-- start of Input rows --

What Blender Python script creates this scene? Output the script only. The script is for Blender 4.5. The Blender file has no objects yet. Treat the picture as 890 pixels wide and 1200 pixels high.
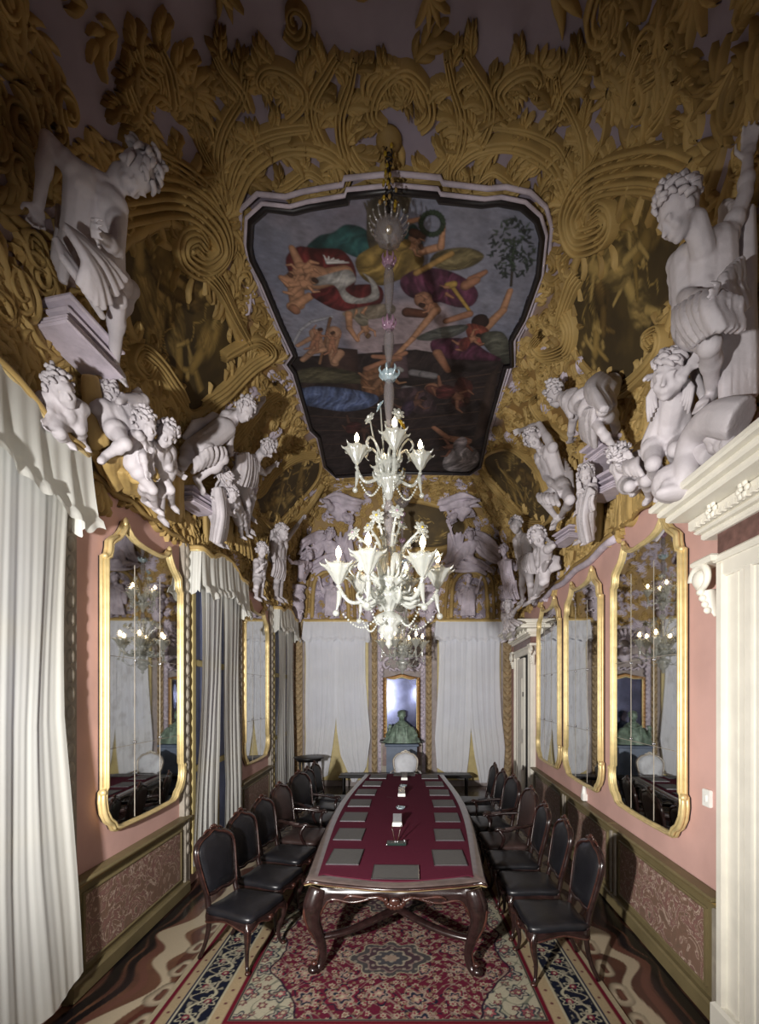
import bpy, math, random
import numpy as np
from mathutils import Vector, Matrix
R = random.Random(7)
scene = bpy.context.scene
COL = scene.collection
PI = math.pi
sin, cos = math.sin, math.cos

# ------------------------------------------------------------------ colours / materials
def lin(c):
    return tuple(((x/255)/12.92 if x/255 <= .04045 else ((x/255+.055)/1.055)**2.4) for x in c)
def L3(c): return np.array(lin(c))
MATS = {}
def mat(name, c, rough=.6, metal=0., var=.12, vscale=6., bump=.0, bscale=30., c2=None, coat=0., spec=.5, attr=None, trans=0., emit=None, wave=None):
    if name in MATS: return MATS[name]
    m = bpy.data.materials.new(name); m.use_nodes = True
    nt = m.node_tree; N = nt.nodes; K = nt.links
    b = N['Principled BSDF']
    b.inputs['Roughness'].default_value = rough
    b.inputs['Metallic'].default_value = metal
    b.inputs['Specular IOR Level'].default_value = spec
    b.inputs['Coat Weight'].default_value = coat
    tc = N.new('ShaderNodeTexCoord')
    src = 'Object'
    a = lin(c) if c else (.5,.5,.5)
    if attr:
        at = N.new('ShaderNodeVertexColor'); at.layer_name = attr
        n = N.new('ShaderNodeTexNoise'); n.inputs['Scale'].default_value = vscale; n.inputs['Detail'].default_value = 5
        K.new(tc.outputs[src], n.inputs['Vector'])
        mr = N.new('ShaderNodeMapRange'); mr.inputs[3].default_value = 1-var; mr.inputs[4].default_value = 1+var
        K.new(n.outputs['Fac'], mr.inputs[0])
        mx = N.new('ShaderNodeVectorMath'); mx.operation = 'SCALE'
        K.new(at.outputs['Color'], mx.inputs[0]); K.new(mr.outputs[0], mx.inputs['Scale'])
        K.new(mx.outputs[0], b.inputs['Base Color'])
    else:
        n = N.new('ShaderNodeTexNoise'); n.inputs['Scale'].default_value = vscale; n.inputs['Detail'].default_value = 6
        K.new(tc.outputs[src], n.inputs['Vector'])
        r = N.new('ShaderNodeValToRGB')
        lo = tuple(x*(1-var) for x in a) if c2 is None else lin(c2)
        hi = tuple(min(1, x*(1+var)) for x in a)
        r.color_ramp.elements[0].position = .35; r.color_ramp.elements[0].color = (*lo, 1)
        r.color_ramp.elements[1].position = .65; r.color_ramp.elements[1].color = (*hi, 1)
        K.new(n.outputs['Fac'], r.inputs[0]); K.new(r.outputs[0], b.inputs['Base Color'])
    if bump > 0:
        n2 = N.new('ShaderNodeTexNoise'); n2.inputs['Scale'].default_value = bscale; n2.inputs['Detail'].default_value = 6
        K.new(tc.outputs[src], n2.inputs['Vector'])
        bp = N.new('ShaderNodeBump'); bp.inputs['Strength'].default_value = bump; bp.inputs['Distance'].default_value = .02
        K.new(n2.outputs['Fac'], bp.inputs['Height']); K.new(bp.outputs[0], b.inputs['Normal'])
    if trans: b.inputs['Transmission Weight'].default_value = trans
    if emit:
        b.inputs['Emission Color'].default_value = (*lin(emit[0]), 1); b.inputs['Emission Strength'].default_value = emit[1]
    MATS[name] = m
    return m

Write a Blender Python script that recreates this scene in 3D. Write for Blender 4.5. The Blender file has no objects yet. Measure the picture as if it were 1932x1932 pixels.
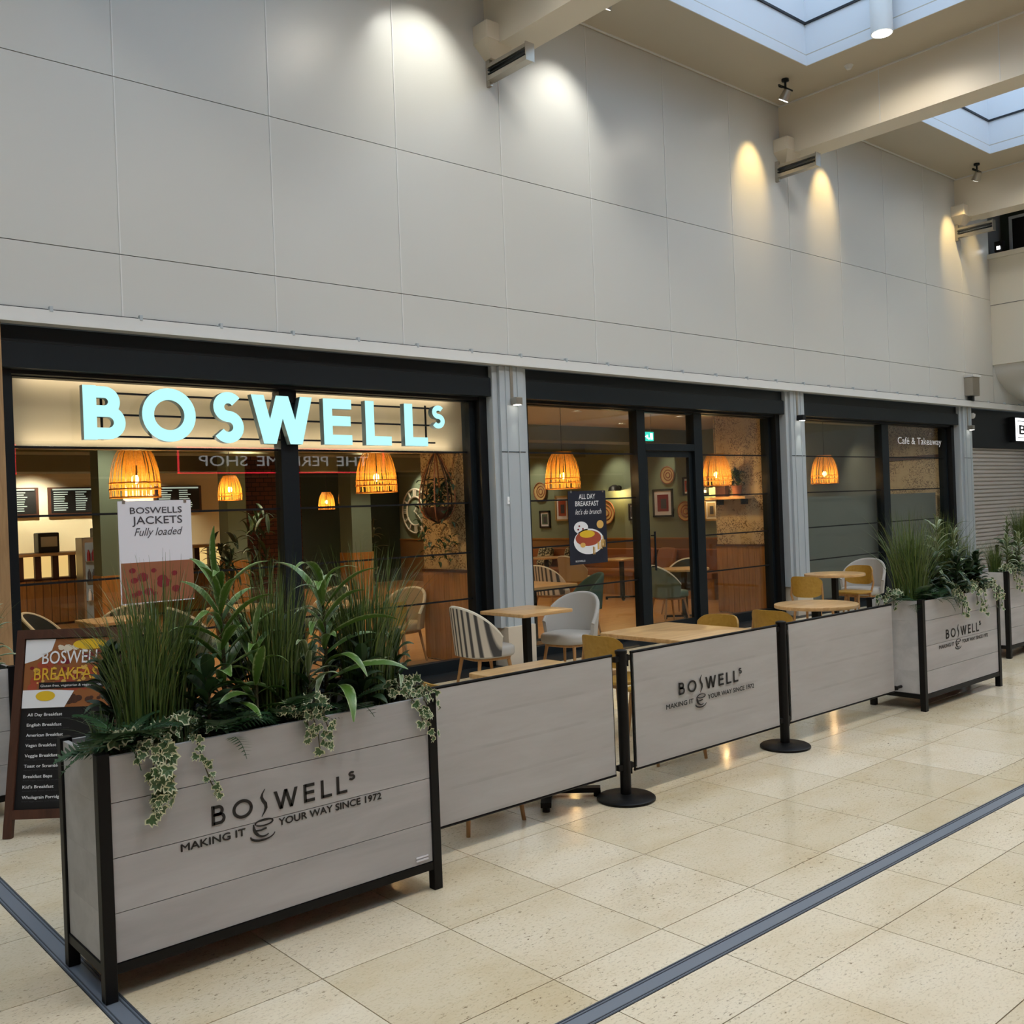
import bpy, math, random
from mathutils import Vector, Matrix, Euler
R = random.Random(7)
PI = math.pi
SC = bpy.context.scene
COL = SC.collection

# ------------------------------------------------------------------ camera
cam_data = bpy.data.cameras.new('camera')
cam = bpy.data.objects.new('camera', cam_data)
COL.objects.link(cam)
YAW, PIT, ROL, FPX, CAMH = .71586, -.0025046, -.0377074, 1856.38, 1.70
fw = Vector((math.sin(YAW) * math.cos(PIT), math.cos(YAW) * math.cos(PIT), math.sin(PIT)))
rt = Vector((math.cos(YAW), -math.sin(YAW), 0))
up = rt.cross(fw)
r2 = math.cos(ROL) * rt + math.sin(ROL) * up
u2 = -math.sin(ROL) * rt + math.cos(ROL) * up
cam.matrix_world = Matrix(((r2.x, u2.x, -fw.x, 0), (r2.y, u2.y, -fw.y, 0), (r2.z, u2.z, -fw.z, CAMH), (0, 0, 0, 1)))
cam_data.sensor_width = 36
cam_data.lens = FPX / 1932 * 36
cam_data.clip_start = .05
cam_data.clip_end = 200
SC.camera = cam

# ------------------------------------------------------------------ world, exposure
world = bpy.data.worlds.new('sky')
SC.world = world
world.use_nodes = True
bg = world.node_tree.nodes['Background']
bg.inputs[0].default_value = (.62, .79, 1.0, 1)
bg.inputs[1].default_value = 2.7
SC.view_settings.view_transform = 'Standard'
SC.view_settings.look = 'None'
SC.view_settings.gamma = 1
SC.view_settings.use_curve_mapping = False
SC.view_settings.exposure = 0.0
SC.cycles.max_bounces = 6
SC.cycles.diffuse_bounces = 3
SC.cycles.glossy_bounces = 3
SC.cycles.transmission_bounces = 4
SC.cycles.transparent_max_bounces = 10
SC.cycles.sample_clamp_indirect = 6
SC.cycles.use_light_tree = False
SC.cycles.use_adaptive_sampling = True
SC.cycles.adaptive_threshold = .03
DOWNLIGHT_W = 235      # tube downlights hung in the skylight wells
WALLSPOT_W = 60        # wall washing spots
PENDANT_W = 20
SHOPSPOT_W = 110


# ------------------------------------------------------------------ materials
def srgb(r, g, b):
    f = lambda c: (c / 255 / 12.92) if c / 255 <= .04045 else ((c / 255 + .055) / 1.055) ** 2.4
    return (f(r), f(g), f(b), 1)


MATS = {}


def nodes_of(m):
    nt = m.node_tree
    return nt, nt.nodes['Principled BSDF'], nt.nodes, nt.links


def mat(name, col, rough=.5, metal=0, emit=None, es=0, spec=.5, coat=0):
    m = bpy.data.materials.new(name)
    m.use_nodes = True
    nt, b, N, L = nodes_of(m)
    b.inputs['Base Color'].default_value = col
    b.inputs['Roughness'].default_value = rough
    b.inputs['Metallic'].default_value = metal
    b.inputs['Specular IOR Level'].default_value = spec
    b.inputs['Coat Weight'].default_value = coat
    if emit:
        b.inputs['Emission Color'].default_value = emit
        b.inputs['Emission Strength'].default_value = es
        m.cycles.emission_sampling = 'NONE'
    MATS[name] = m
    return m


def coords(N, L, kind='Object', scale=(1, 1, 1), rot=(0, 0, 0)):
    if kind == 'World':
        g = N.new('ShaderNodeNewGeometry')
        out = g.outputs['Position']
    else:
        t = N.new('ShaderNodeTexCoord')
        out = t.outputs[kind]
    mp = N.new('ShaderNodeMapping')
    mp.inputs['Scale'].default_value = scale
    mp.inputs['Rotation'].default_value = rot
    L.new(out, mp.inputs[0])
    return mp.outputs[0]


def ramp(N, L, fac, stops, interp='LINEAR'):
    r = N.new('ShaderNodeValToRGB')
    e = r.color_ramp.elements
    r.color_ramp.interpolation = interp
    while len(e) < len(stops):
        e.new(.5)
    for el, (p, c) in zip(e, stops):
        el.position = p
        el.color = c
    L.new(fac, r.inputs[0])
    return r.outputs[0]


def noise(N, L, vec, scale, detail=4, rough=.55, dist=0):
    n = N.new('ShaderNodeTexNoise')
    n.inputs['Scale'].default_value = scale
    n.inputs['Detail'].default_value = detail
    n.inputs['Roughness'].default_value = rough
    n.inputs['Distortion'].default_value = dist
    L.new(vec, n.inputs['Vector'])
    return n.outputs['Fac']


def mix(N, L, fac, a, b, mode='MIX'):
    m = N.new('ShaderNodeMix')
    m.data_type = 'RGBA'
    m.blend_type = mode
    for i, x in ((0, fac), (6, a), (7, b)):
        if hasattr(x, 'is_output') or isinstance(x, bpy.types.NodeSocket):
            L.new(x, m.inputs[i])
        else:
            m.inputs[i].default_value = x
    return m.outputs[2]


def bump(N, L, b, fac, strength=.2, dist=.01):
    n = N.new('ShaderNodeBump')
    n.inputs['Strength'].default_value = strength
    n.inputs['Distance'].default_value = dist
    L.new(fac, n.inputs['Height'])
    L.new(n.outputs[0], b.inputs['Normal'])


def wood(name, c1, c2, scale=(2, 30, 30), rough=.4, kind='Object', rnd=.0, coat=0):
    m = mat(name, c1, rough, coat=coat)
    nt, b, N, L = nodes_of(m)
    v = coords(N, L, kind, scale)
    if rnd:
        oi = N.new('ShaderNodeObjectInfo')
        vm = N.new('ShaderNodeVectorMath')
        vm.operation = 'ADD'
        sc = N.new('ShaderNodeVectorMath')
        sc.operation = 'SCALE'
        cx = N.new('ShaderNodeCombineXYZ')
        for i in range(3):
            L.new(oi.outputs['Random'], cx.inputs[i])
        L.new(cx.outputs[0], sc.inputs[0])
        sc.inputs['Scale'].default_value = 37
        L.new(v, vm.inputs[0])
        L.new(sc.outputs[0], vm.inputs[1])
        v = vm.outputs[0]
    n = noise(N, L, v, 1.0, 6, .6, .6)
    c = ramp(N, L, n, [(.3, c1), (.7, c2)])
    if rnd:
        hs = N.new('ShaderNodeHueSaturation')
        mr = N.new('ShaderNodeMapRange')
        mr.inputs[3].default_value = 1 - rnd
        mr.inputs[4].default_value = 1 + rnd
        L.new(oi.outputs['Random'], mr.inputs[0])
        L.new(mr.outputs[0], hs.inputs['Value'])
        L.new(c, hs.inputs['Color'])
        c = hs.outputs[0]
    L.new(c, b.inputs['Base Color'])
    bump(N, L, b, n, .08, .004)
    return m


mat('cladding', srgb(204, 204, 198), .32, spec=.45)
mat('cladding_back', srgb(120, 120, 118), .7)
mat('ceiling_paint', srgb(190, 181, 162), .5)
mat('bulkhead_paint', srgb(228, 224, 210), .5)
mat('beam_paint', srgb(222, 212, 192), .42)
mat('well_paint', srgb(226, 230, 234), .6)
mat('dark_line', srgb(20, 24, 30), .5)
mat('white_trim', srgb(222, 222, 218), .4)
mat('pillar_grey', srgb(178, 186, 190), .4)
mat('anthracite', srgb(22, 29, 33), .38, spec=.25)
mat('anthracite_dark', srgb(14, 17, 20), .45, spec=.3)
mat('black_metal', srgb(9, 9, 10), .45, spec=.25)
mat('black_print', srgb(22, 20, 20), .5)
mat('drain_metal', srgb(128, 136, 146), .42, .3)
mat('drain_dark', srgb(84, 90, 98), .4, .3)
mat('steel', srgb(178, 172, 160), .3, .85)
mat('grout', srgb(120, 102, 78), .8)
mat('plinth_stone', srgb(214, 200, 178), .35)
mat('soil', srgb(26, 22, 16), .95)
mat('cream', srgb(226, 214, 190), .6)
mat('soffit_tan', srgb(206, 186, 152), .55)
mat('bulb', srgb(255, 220, 150), .4, emit=(1, .66, .25, 1), es=14)
mat('lamp_white', srgb(255, 255, 250), .4, emit=(1, .95, .86, 1), es=9)
mat('lamp_cool', srgb(255, 255, 250), .4, emit=(.93, .97, 1, 1), es=9)
mat('sign_face', (0, 0, 0, 1), .4, emit=(.50, .98, .98, 1), es=1.05)
mat('sign_side', srgb(110, 130, 132), .4)
mat('neon_red', srgb(255, 40, 50), .4, emit=(1, .03, .06, 1), es=7)
mat('sign_white', srgb(255, 255, 255), .4, emit=(.95, .98, 1, 1), es=2.2)
mat('lit_board', srgb(120, 130, 130), .4, emit=(.75, .85, .7, 1), es=.55)
mat('display_glow', srgb(255, 220, 140), .5, emit=(1, .68, .25, 1), es=.9)
mat('vinyl_white', srgb(240, 240, 240), .5, emit=(1, 1, 1, 1), es=.12)
mat('sage', srgb(128, 138, 112), .6)
mat('dark_green', srgb(44, 60, 52), .6)
mat('column_green', srgb(108, 124, 108), .55)
mat('shop_ceiling', srgb(196, 186, 164), .6)
mat('bulkhead_green', srgb(120, 122, 96), .6)
mat('wood_dado_far', srgb(140, 100, 54), .5)
mat('cream_tile', srgb(232, 222, 190), .35)
mat('terracotta', srgb(150, 92, 60), .7)
mat('white_ceramic', srgb(236, 236, 232), .25)
mat('paper_white', srgb(232, 230, 236), .55)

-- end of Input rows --

Exercise instructions:
Give again, exactly, the lines from the start of the data through the one holding "sin, cos = math.sin, math.cos"; omit the pictures.

Output for this exercise:
What Blender Python script creates this scene? Output the script only. The script is for Blender 4.5. The Blender file has no objects yet. Treat the picture as 890 pixels wide and 1200 pixels high.
import bpy, math, random
import numpy as np
from mathutils import Vector, Matrix
R = random.Random(7)
scene = bpy.context.scene
COL = scene.collection
PI = math.pi
sin, cos = math.sin, math.cos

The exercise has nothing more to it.